ちなみに、そのプラスαの悪材料とは、米中対立への懸念です。足元も中国で全人代(全国人民代表大会)が開催されていますが、そこで議論されるテーマの中に香港の選挙制度の見直しがあります。今年秋の立法会選挙や来年の行政長官選挙が予定されている中で、民主派を徹底排除しようとする動きの表れと受け止められており、今後の米中対立の火種となる可能性があります。
次に、現在の株価が「超金融緩和」と「超経済政策」によって支えられている面が大きいということです。
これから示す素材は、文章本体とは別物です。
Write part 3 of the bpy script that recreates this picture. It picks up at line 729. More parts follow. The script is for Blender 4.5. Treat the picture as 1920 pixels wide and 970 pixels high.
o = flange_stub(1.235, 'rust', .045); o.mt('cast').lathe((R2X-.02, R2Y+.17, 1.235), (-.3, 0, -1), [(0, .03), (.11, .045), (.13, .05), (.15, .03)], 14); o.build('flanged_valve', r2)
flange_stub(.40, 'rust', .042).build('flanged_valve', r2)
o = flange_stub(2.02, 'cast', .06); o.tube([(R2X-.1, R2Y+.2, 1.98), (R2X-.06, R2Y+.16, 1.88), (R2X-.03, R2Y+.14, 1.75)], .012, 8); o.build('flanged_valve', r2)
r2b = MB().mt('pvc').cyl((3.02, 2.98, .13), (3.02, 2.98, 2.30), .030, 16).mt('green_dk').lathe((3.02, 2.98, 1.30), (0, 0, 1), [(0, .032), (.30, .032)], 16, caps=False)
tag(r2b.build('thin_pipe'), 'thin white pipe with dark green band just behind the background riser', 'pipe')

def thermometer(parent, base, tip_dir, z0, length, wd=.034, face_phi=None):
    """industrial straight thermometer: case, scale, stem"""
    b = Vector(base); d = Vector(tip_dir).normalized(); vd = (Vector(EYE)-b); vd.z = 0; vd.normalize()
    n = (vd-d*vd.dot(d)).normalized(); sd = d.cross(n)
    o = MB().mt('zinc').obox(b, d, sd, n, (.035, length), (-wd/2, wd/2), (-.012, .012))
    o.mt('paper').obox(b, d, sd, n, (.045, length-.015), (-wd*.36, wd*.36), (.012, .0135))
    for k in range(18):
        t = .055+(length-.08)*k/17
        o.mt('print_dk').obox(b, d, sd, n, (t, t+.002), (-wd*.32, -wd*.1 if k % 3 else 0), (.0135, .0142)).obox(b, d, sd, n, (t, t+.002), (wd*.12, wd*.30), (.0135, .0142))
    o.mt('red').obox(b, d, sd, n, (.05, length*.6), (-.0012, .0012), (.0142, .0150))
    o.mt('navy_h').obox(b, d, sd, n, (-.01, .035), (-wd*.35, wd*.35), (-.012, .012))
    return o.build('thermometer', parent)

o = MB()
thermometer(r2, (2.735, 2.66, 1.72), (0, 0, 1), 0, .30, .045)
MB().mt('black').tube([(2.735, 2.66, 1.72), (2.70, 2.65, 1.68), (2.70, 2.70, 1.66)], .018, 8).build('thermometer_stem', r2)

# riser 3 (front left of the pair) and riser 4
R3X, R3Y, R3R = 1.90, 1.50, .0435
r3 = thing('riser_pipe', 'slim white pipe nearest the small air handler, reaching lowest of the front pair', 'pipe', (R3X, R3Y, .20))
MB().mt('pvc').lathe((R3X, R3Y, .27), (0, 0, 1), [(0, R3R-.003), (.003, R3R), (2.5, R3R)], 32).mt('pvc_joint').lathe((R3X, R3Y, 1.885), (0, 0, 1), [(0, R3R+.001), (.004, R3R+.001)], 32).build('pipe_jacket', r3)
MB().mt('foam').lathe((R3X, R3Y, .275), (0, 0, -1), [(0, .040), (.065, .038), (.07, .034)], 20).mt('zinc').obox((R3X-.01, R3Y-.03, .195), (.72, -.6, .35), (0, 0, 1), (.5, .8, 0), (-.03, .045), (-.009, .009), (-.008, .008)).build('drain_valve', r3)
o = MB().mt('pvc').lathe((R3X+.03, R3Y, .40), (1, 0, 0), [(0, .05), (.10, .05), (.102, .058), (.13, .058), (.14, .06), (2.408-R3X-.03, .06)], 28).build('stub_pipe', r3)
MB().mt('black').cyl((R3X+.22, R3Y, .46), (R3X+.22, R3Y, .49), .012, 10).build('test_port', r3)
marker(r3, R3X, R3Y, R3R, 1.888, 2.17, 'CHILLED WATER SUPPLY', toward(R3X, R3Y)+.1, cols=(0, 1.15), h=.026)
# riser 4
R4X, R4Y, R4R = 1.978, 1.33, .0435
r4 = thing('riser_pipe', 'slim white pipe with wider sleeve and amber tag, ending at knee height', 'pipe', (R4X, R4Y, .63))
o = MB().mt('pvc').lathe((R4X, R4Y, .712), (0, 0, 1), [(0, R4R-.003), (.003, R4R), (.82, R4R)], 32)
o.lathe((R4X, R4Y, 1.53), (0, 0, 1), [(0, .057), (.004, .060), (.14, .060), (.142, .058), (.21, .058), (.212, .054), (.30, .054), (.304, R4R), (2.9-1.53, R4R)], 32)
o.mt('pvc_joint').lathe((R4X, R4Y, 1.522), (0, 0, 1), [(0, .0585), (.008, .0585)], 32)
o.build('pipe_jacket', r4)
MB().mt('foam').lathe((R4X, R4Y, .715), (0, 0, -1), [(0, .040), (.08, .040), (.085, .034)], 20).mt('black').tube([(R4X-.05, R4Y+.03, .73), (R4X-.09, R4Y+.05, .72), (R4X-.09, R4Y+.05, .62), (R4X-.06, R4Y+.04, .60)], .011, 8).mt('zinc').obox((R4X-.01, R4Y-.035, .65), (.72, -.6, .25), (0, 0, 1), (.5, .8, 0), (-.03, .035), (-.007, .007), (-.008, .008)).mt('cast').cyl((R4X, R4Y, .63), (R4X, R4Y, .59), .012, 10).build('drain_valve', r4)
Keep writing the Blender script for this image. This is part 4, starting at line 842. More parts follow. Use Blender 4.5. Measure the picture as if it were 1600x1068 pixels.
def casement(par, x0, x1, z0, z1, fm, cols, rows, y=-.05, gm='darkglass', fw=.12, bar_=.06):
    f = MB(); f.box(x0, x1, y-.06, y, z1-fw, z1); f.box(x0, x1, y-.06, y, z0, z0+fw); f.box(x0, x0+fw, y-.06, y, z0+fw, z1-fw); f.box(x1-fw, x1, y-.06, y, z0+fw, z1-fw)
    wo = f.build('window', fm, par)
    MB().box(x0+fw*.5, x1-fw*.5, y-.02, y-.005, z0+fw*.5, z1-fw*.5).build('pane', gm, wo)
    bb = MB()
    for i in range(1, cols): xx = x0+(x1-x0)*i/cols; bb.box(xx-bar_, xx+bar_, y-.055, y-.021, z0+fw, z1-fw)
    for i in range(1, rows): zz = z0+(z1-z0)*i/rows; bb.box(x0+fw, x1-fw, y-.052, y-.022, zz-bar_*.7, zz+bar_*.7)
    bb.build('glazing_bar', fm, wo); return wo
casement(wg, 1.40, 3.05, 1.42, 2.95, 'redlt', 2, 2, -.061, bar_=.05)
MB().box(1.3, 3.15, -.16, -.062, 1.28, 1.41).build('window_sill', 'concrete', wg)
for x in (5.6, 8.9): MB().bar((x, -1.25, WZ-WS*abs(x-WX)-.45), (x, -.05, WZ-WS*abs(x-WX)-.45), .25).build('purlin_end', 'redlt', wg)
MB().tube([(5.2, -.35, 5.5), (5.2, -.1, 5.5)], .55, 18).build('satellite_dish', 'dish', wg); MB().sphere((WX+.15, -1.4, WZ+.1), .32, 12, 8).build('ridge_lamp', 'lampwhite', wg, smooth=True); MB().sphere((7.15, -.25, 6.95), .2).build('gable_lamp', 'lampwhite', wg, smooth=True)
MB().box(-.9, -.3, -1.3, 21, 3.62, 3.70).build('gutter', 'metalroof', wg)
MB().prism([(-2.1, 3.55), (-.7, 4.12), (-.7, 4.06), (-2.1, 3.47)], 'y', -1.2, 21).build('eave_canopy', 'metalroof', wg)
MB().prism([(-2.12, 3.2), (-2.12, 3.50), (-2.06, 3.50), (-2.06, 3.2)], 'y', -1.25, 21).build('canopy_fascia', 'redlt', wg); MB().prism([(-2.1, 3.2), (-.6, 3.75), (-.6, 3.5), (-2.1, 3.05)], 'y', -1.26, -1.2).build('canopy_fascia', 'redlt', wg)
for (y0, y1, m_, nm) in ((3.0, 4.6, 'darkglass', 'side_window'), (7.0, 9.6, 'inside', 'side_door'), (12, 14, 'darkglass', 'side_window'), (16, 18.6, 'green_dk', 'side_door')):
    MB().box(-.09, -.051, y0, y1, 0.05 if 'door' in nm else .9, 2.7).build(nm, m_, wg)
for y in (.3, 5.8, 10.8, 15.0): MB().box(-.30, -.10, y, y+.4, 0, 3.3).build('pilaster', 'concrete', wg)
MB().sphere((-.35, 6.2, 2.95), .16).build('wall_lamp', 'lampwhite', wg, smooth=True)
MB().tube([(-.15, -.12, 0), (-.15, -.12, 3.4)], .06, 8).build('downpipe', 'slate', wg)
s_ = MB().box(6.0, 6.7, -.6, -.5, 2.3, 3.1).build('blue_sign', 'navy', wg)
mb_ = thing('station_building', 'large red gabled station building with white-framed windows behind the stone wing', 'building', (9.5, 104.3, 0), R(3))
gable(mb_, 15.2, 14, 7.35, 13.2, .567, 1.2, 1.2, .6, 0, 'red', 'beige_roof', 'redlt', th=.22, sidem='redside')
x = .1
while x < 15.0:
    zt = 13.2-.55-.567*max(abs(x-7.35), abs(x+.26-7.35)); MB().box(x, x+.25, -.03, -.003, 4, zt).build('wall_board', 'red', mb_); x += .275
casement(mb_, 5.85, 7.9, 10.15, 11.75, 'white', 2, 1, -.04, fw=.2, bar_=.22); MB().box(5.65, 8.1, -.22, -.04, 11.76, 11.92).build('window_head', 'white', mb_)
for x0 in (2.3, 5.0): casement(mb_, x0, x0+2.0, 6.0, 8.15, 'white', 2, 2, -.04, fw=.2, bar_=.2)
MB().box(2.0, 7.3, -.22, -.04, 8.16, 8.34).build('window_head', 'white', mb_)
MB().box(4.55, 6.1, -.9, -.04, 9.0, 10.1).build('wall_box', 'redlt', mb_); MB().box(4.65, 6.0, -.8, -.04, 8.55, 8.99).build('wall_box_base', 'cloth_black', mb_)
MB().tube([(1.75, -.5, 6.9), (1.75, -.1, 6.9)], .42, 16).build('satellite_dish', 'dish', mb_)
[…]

金融緩和による流動性相場という点については、これまでにも多くの方が指摘している通り、「出口戦略の議論が出た時には株価は大きく下落する」という見通しがある一方で、「しばらくは引き締めに動かないだろう」という見方がそれを抑え込んでいます。実際に、米FRBなどの金融当局も低金利を続ける姿勢を示していて、「経済回復と金融緩和の両立」によって株価がさらに上昇していくというのが相場の主流となっています。
ただし、追加の経済政策もこれまでにない規模で行われています。現在、可決に向かっている米追加経済政策の目玉は個人への給付金です。条件が付けられていますが、一人あたり1,400ドルが支給されます。この給付金については、コロナの緊張が高まった昨年3月に1,200ドル、そして、12月にも600ドルが支給されており、これに失業給付金も加えると、かなりの大盤振る舞いです。
つまり、金融緩和・経済政策が大規模であるがゆえに、制御不能となる可能性があるわけです。これにより、思ったよりも景気が過熱して、金融当局が引き締めに動かざるを得なくなるという懸念が今後も燻り続けることになります。そのため、「経済回復と金融緩和の両立」自体が今すぐ崩れるというわけではありませんが、強い景気回復が、金融引き締めへの意識につながりやすくなると思われ、今後の株価上昇幅がこれまでとは異なり、抑制気味になっていくと考えられます。